LA SALLE DES PROFS
Alors qu’une série de vols a lieu en salle des profs, Carla Nowak mène l’enquête dans le collège où elle enseigne. Très vite, tout l’établissement est ébranlé par ses découvertes.
Critique du film
« Ce qui se passe dans la salle des professeurs reste dans la salle des professeurs. » déclare le personnage de Carla Nowak dans le film d’İlker Çatak. Lorsqu’on est collégien, on associe la salle des profs à un lieu inaccessible, qui impliquerait l’autorité et donc la sécurité. Dans La salle des profs, cette pièce devient pourtant l’épicentre d’un événement qui va mettre à mal l’équilibre du collège tout entier. Un équilibre que le cinéaste dépeint en mutation, notamment en matière de communication : les parents s’organisent en externe et communiquent à travers un groupe Whatsapp, les élèves publient un journal engagé, tandis que la direction force la délation, suite à une série de vols ayant eu lieu dans l’établissement.
Carla Nowak est une enseignante d’une trentaine d’années, d’origine polonaise et arrivée au début du semestre au sein du collège où se déroule le film. Elle tente d’instaurer un lien de confiance et de respect avec ses élèves, notamment à travers des petits rituels de salutations et de retour au calme. De sa vie en dehors du collège, nous ne savons rien. Nous ne connaissons ni son entourage, ni son domicile et İlker Çatak nous donne à voir uniquement ce qui se passe pendant ses journées de travail.
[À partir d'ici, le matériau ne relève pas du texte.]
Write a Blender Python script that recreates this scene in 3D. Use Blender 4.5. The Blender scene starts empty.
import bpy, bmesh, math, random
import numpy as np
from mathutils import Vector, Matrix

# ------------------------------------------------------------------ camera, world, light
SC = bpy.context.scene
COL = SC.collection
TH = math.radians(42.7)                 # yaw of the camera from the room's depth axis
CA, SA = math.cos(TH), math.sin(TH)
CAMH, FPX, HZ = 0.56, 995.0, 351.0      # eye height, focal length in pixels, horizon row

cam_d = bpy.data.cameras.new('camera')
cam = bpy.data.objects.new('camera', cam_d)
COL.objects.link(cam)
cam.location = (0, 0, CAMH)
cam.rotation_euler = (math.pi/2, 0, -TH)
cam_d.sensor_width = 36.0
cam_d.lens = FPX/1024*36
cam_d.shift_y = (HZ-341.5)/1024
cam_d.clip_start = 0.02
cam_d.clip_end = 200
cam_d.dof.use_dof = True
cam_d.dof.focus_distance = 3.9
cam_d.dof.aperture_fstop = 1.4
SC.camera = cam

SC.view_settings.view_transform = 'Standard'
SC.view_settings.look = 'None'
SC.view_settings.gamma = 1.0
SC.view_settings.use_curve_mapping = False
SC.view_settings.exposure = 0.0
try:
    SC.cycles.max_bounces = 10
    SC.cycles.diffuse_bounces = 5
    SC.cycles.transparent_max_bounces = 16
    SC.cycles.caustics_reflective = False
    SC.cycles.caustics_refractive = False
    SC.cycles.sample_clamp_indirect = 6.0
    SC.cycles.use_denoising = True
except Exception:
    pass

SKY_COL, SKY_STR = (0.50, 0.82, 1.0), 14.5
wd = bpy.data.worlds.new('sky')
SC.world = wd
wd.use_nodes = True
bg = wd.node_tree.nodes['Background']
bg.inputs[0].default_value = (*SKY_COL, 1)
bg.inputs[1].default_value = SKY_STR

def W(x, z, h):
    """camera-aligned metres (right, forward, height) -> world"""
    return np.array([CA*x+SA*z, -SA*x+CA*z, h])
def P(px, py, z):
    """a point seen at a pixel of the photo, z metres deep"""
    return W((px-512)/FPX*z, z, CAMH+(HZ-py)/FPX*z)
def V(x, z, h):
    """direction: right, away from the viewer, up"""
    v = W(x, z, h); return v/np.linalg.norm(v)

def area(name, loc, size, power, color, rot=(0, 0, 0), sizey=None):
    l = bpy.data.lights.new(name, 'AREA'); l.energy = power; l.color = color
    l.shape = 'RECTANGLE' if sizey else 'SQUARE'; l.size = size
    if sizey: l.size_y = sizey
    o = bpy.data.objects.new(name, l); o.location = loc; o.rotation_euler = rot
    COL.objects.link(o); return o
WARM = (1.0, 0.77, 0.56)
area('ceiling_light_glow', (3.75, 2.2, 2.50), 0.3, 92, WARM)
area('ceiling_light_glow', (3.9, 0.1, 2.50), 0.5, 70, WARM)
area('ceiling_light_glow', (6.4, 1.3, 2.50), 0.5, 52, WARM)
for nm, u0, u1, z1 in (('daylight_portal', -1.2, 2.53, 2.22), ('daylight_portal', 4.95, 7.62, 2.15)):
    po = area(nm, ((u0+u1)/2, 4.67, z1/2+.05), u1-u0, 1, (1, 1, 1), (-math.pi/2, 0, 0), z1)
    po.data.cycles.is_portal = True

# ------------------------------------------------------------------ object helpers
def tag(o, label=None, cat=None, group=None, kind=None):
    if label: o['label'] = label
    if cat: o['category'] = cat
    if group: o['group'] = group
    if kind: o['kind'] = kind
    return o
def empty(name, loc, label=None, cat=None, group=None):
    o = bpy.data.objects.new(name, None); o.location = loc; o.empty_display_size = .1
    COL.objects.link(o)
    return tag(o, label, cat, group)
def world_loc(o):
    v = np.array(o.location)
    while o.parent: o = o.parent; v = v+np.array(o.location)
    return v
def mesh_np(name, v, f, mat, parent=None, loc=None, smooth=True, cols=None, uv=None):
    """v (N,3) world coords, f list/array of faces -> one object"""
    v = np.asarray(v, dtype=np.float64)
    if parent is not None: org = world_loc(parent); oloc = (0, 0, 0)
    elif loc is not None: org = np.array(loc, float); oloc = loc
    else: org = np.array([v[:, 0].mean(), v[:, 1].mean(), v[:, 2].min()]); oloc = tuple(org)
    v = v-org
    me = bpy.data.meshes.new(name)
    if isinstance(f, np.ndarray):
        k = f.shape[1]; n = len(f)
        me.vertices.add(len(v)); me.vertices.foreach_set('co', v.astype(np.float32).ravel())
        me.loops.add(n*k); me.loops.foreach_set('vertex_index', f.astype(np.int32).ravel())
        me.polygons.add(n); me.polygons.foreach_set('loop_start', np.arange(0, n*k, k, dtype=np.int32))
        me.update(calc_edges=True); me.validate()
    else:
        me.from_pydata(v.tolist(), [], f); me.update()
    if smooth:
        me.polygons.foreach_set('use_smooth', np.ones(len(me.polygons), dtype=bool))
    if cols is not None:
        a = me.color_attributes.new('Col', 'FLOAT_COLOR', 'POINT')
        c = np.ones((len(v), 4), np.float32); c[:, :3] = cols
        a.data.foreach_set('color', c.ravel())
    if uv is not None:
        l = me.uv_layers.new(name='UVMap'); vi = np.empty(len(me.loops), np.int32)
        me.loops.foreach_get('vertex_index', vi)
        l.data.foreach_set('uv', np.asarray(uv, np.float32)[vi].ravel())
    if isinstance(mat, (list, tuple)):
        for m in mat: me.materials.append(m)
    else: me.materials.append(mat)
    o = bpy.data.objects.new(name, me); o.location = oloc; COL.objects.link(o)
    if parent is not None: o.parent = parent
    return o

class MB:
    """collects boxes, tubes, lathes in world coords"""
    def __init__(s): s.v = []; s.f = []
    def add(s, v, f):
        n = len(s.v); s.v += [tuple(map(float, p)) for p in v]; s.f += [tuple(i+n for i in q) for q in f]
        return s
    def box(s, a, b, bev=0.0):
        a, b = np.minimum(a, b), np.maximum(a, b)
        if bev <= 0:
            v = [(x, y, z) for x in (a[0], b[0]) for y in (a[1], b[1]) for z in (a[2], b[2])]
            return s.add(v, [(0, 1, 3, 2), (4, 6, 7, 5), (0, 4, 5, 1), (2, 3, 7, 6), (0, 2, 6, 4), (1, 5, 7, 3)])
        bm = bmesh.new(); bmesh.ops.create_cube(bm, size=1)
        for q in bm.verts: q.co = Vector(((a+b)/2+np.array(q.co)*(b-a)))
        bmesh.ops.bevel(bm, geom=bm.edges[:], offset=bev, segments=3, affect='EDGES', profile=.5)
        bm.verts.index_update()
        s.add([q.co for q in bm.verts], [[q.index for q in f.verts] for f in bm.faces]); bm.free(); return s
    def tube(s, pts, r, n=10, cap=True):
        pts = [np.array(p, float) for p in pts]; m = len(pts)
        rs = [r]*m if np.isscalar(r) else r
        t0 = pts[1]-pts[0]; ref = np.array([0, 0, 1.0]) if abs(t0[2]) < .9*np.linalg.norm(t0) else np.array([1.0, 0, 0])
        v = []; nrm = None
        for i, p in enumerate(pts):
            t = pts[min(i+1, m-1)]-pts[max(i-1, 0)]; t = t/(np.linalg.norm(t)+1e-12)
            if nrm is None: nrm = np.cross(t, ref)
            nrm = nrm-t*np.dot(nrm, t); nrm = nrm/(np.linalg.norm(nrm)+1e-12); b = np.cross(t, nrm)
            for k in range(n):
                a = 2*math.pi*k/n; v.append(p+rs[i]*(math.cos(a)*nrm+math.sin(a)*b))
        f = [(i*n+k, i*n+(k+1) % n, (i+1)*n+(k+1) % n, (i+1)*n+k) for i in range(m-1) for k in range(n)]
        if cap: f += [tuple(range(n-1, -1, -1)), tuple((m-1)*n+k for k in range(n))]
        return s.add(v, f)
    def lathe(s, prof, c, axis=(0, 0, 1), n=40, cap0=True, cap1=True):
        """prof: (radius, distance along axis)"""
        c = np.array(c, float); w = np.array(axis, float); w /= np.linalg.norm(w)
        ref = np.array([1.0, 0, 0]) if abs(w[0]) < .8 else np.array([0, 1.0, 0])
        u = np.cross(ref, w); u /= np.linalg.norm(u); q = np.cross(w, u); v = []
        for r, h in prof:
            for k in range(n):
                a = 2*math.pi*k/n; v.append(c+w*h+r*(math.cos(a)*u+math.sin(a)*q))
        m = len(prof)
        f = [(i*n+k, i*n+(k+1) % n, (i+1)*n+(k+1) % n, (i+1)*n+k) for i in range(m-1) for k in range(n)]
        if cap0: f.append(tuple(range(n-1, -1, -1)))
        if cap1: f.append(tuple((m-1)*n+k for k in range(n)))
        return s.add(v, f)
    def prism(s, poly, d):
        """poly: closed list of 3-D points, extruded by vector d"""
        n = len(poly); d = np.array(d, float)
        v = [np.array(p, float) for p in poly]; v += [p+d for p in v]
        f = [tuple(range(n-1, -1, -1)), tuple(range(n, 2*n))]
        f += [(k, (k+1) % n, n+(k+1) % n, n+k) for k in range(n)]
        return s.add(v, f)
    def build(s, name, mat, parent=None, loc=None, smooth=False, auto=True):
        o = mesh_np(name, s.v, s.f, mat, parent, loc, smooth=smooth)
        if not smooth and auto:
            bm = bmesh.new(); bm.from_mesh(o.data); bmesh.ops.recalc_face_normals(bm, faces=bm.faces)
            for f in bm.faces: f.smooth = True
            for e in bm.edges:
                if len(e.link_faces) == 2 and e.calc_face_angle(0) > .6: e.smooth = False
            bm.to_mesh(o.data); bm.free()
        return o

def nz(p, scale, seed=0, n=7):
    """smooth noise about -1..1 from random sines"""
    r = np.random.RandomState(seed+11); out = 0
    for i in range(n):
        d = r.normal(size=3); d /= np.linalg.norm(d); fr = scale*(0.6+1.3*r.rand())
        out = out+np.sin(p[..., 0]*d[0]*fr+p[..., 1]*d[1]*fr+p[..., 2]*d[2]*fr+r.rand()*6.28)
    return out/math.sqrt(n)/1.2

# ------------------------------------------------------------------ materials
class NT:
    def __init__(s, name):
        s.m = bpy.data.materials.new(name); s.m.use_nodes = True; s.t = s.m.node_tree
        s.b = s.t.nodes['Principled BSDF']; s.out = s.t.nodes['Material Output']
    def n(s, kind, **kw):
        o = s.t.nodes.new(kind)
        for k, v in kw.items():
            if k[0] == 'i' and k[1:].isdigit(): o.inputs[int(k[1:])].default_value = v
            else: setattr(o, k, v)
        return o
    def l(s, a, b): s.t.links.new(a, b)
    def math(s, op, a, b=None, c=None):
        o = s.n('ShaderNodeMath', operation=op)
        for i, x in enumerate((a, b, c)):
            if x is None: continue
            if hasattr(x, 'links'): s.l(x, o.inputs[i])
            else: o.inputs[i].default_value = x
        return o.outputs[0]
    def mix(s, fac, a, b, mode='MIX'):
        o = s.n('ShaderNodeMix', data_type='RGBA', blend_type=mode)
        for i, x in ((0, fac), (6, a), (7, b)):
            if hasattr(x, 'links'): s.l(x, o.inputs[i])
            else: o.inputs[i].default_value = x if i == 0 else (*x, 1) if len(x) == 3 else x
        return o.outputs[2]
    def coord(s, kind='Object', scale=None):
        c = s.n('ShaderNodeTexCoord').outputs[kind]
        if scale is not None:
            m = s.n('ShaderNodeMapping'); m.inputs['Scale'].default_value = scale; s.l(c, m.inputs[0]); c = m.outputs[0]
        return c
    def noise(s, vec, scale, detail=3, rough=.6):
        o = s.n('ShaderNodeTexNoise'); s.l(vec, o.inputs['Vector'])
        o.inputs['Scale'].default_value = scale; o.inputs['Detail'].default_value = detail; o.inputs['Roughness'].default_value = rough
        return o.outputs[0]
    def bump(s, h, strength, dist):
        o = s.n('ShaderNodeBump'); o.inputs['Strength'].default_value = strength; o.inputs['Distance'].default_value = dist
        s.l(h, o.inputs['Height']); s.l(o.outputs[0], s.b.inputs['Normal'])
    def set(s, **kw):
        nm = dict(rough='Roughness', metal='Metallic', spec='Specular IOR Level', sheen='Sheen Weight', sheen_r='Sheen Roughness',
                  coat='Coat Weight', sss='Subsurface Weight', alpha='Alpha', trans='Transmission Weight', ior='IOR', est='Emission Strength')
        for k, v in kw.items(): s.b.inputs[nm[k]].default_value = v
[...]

C’est à travers son point de vue que nous pénétrons, tels des infiltrés, dans ce microcosme scolaire.
Désapprouvant les méthodes employées par la direction pour trouver le coupable des vols, Carla Nowak décide de mener l’enquête en laissant la webcam de son ordinateur portable allumée dans la salle des professeurs. Alors que les élèves étaient les premiers suspects, elle découvre que la secrétaire de l’établissement pourrait bien être impliquée dans l’affaire. Débute alors une véritable paranoïa entre des professeurs, des élèves et leurs parents, divisés par les soupçons. En voulant faire le bien et rétablir la vérité, Carla Nowak va raviver les braises de problématiques qui questionnent le respect de la vie privée, les discriminations ou encore les limites des métiers de l’enseignement.
À travers le dilemme moral d’un personnage féminin tout en nuances, incarné par la fascinante Leonie Benesch (The Crown, Le Ruban Blanc), La salle des profs s’intéresse à l’école comme miroir de notre société. Au-delà d’ouvrir le débat sur la gestion d’une telle crise en milieu scolaire ou de manière plus générale, sur le fonctionnement du système éducatif, İlker Çatak explore la question de la recherche de la vérité. En mettant en scène les comportements imprévisibles des différents personnages animés par cette quête, le long-métrage donne à constater sa complexité. Car comme l’évoque le mémorable Anatomie d’une chute de Justine Triet, en l’absence de preuves suffisantes, ne doit-on pas s’en remettre à ses plus intimes convictions ?
Avec La salle des profs, İlker Çatak livre ainsi un film efficace et surprenant, qui évolue sur le fil du thriller, jusqu’à un final d’un symbolisme ingénieux.